Today is a great day to gather; windy, cool day, the kind you keep a sweater on or a blanket close by you.  This is a day to bake something pumpkiny, made from scratch, like my mammy did it.  She gathered eggs from the hen house in her basket or sometimes her worn white apron enveloped them.  Fresh milk from early morning, then butter churned from it’s cream, stamped and pressed into beautiful shapes.  A fresh pumpkin from the late fall garden, pecans picked off the ground and cracked after dinner. Mixed by hand and poured into the old worn black and brown pan and into the wood stove it goes.  No timers…just instinctive internal clocks that tell you when to check it.  Her hands, fingers that are cracked and wrinkled, manicured by hard work on the farm, wrap a warm dishtowel around the pan, clink, onto the stove top to cool.  Organic, pure, fresh food like God intended it to be.

I loved that farm in the fall, trees huge and tall like mountains dotted the land up and down the long dirt driveway.  Fruit trees and summer crops resting in the cooler weather.  Fall’s harvest of wheat, pumpkins, late squash and anything that would pop up in the cool breezes of the season.  Bacon and pork drying and curing in the smoke house-the smell like smoke, salt, meat, earth, after a fire all at once.  Thick, meaty bacon hanging from the wooden rafters waiting to be placed in the big black iron fry pan, and savored by all of us.

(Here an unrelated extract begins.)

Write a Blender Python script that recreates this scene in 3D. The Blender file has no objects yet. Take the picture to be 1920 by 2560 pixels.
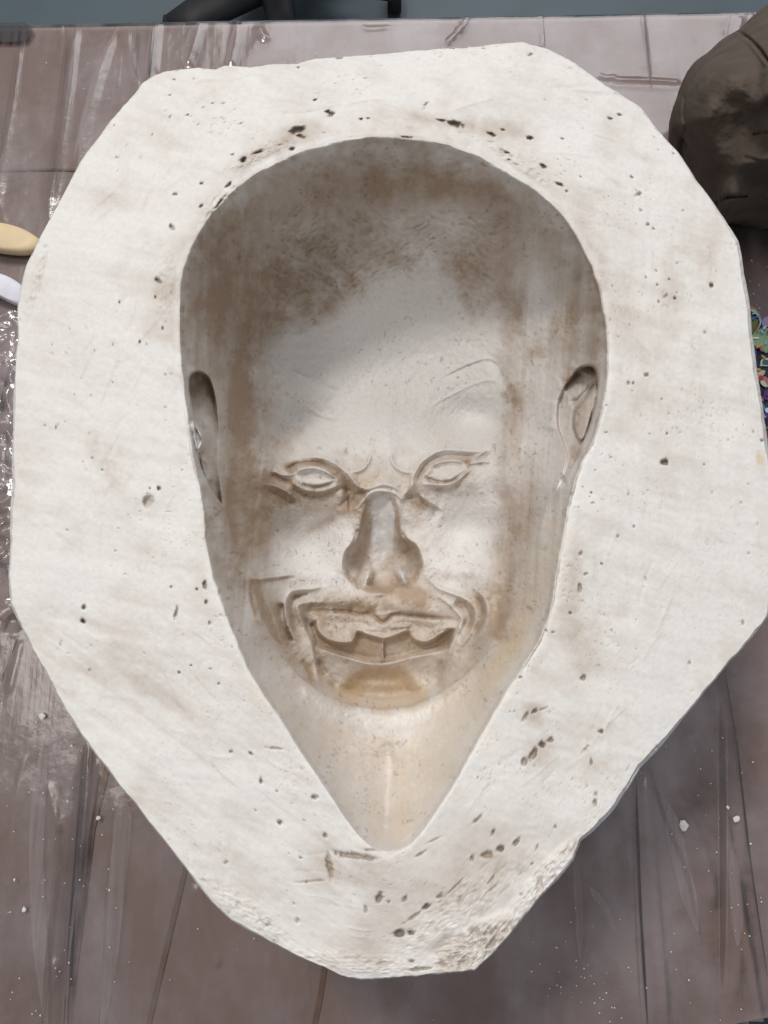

My sweet mammy bought my first electric typewriter, and gave it to be before I left for college at 17, it was quite a surprise.  Ironic her gift to me put words onto white sheets of paper then and here I am half a century old putting into words how she lived.  It was always a harvest there on that expanse of land, sky as far as you could see with no interference.  Always plenty at every meal, grace first, and a chapter of the bible read at the end of every single evening meal. Always.

Fall, harvest, football, school, new supplies and lunch boxes ( my favorite), plaid skirts and cardigans, loafers and corduroy pants, Thanksgiving and family—all of it falls into the season.  A season of grace and bounty…then and now.